[Material supplied]:
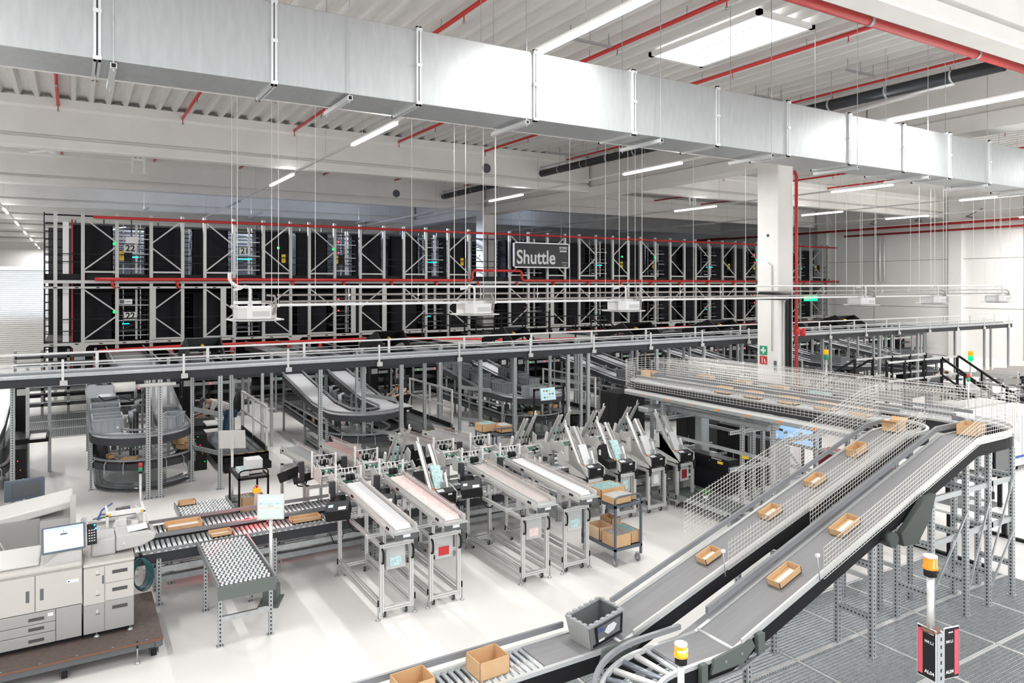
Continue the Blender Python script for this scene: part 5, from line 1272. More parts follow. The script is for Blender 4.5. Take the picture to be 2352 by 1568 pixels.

* * *

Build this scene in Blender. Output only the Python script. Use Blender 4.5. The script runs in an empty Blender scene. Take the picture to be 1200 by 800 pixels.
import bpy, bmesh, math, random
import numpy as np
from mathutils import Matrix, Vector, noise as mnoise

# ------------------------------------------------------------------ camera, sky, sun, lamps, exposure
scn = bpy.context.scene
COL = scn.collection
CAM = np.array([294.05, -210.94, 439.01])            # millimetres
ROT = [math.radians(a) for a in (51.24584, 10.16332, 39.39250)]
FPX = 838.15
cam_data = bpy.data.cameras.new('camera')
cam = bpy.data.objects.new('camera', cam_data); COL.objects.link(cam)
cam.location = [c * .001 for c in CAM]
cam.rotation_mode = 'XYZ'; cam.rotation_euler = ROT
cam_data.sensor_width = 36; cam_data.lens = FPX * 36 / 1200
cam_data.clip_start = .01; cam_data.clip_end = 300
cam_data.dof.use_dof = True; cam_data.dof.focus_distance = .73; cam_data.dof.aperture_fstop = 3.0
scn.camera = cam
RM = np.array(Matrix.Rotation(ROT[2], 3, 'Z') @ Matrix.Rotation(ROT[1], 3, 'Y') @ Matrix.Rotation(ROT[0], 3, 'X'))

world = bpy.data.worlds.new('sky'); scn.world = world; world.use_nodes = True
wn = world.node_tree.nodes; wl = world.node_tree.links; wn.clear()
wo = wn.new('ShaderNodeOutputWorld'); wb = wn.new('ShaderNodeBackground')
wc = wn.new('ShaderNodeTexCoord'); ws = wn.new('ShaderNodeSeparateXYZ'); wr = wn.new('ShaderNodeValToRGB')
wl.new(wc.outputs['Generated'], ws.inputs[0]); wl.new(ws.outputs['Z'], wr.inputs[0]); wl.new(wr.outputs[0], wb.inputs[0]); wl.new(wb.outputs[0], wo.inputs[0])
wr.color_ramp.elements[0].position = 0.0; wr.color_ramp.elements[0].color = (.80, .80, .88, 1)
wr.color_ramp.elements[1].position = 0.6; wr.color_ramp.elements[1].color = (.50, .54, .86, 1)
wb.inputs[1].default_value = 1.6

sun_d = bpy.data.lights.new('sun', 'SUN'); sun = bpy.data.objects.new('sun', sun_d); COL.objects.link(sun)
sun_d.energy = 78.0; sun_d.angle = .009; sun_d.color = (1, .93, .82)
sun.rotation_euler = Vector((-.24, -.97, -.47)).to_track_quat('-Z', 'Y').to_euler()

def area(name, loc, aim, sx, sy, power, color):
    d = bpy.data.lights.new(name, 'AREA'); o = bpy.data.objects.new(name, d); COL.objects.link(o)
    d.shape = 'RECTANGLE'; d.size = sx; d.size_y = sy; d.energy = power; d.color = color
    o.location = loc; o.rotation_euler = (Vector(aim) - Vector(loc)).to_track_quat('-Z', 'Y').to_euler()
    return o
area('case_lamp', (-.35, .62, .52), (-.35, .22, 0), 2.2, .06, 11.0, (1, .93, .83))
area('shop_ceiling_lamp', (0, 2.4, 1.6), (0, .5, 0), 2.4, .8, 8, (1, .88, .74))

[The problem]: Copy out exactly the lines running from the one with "Build this scene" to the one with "from mathutils import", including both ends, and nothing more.

[Written reply]:
Build this scene in Blender. Output only the Python script. Use Blender 4.5. The script runs in an empty Blender scene. Take the picture to be 1200 by 800 pixels.
import bpy, bmesh, math, random
import numpy as np
from mathutils import Matrix, Vector, noise as mnoise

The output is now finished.